A. Pendahuluan
Buku Democracy for Sale: Elections, Clientelism, and the State in Indonesia karya Edward Aspinall dan Ward Berenschot merupakan salah satu kajian penting tentang dinamika demokrasi di Indonesia. Buku ini mengupas praktik clientelism atau hubungan patron-klien yang telah menjadi ciri khas dalam sistem politik Indonesia.
 Penulis menunjukkan bagaimana demokrasi, yang seharusnya menjadi wadah partisipasi rakyat secara egaliter, telah dibajak oleh praktik-praktik transaksional.
Buku ini tidak hanya menjadi kritik terhadap demokrasi elektoral Indonesia tetapi juga menjadi refleksi global terhadap bagaimana sistem politik di negara berkembang sering kali terjebak dalam logika patronase.
B. Demokrasi dan Clientelism: Hubungan yang Simbiosis
1. Pengertian Clientelism
Clientelism adalah sistem di mana pemimpin atau elite politik memberikan sumber daya (seperti uang, pekerjaan, atau fasilitas publik) kepada individu atau kelompok tertentu dengan imbalan dukungan politik, terutama dalam pemilu.

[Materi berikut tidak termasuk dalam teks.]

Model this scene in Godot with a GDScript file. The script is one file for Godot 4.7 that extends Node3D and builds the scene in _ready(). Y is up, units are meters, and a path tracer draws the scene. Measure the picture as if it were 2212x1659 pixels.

Dalam konteks Indonesia, clientelism tidak hanya terjadi dalam skala lokal, tetapi juga melibatkan aktor politik di tingkat nasional.
2. Clientelism dalam Pemilu Indonesia
Aspinall dan Berenschot menyoroti bagaimana pemilu di Indonesia sering kali diwarnai oleh pembelian suara (vote buying), distribusi patronase, dan pengaruh aktor ekonomi yang mendanai kampanye politik. Hal ini menjadikan pemilu sebagai ajang transaksi antara kandidat dan pemilih, alih-alih sebagai proses kompetisi ide atau kebijakan.
Contohnya, kandidat sering menggunakan dana kampanye untuk memberikan bantuan langsung, seperti sembako, uang tunai, atau pembangunan fasilitas publik, demi meraih dukungan. Praktik ini tidak hanya mencerminkan budaya politik transaksional tetapi juga menunjukkan lemahnya institusi demokrasi dalam mendorong akuntabilitas.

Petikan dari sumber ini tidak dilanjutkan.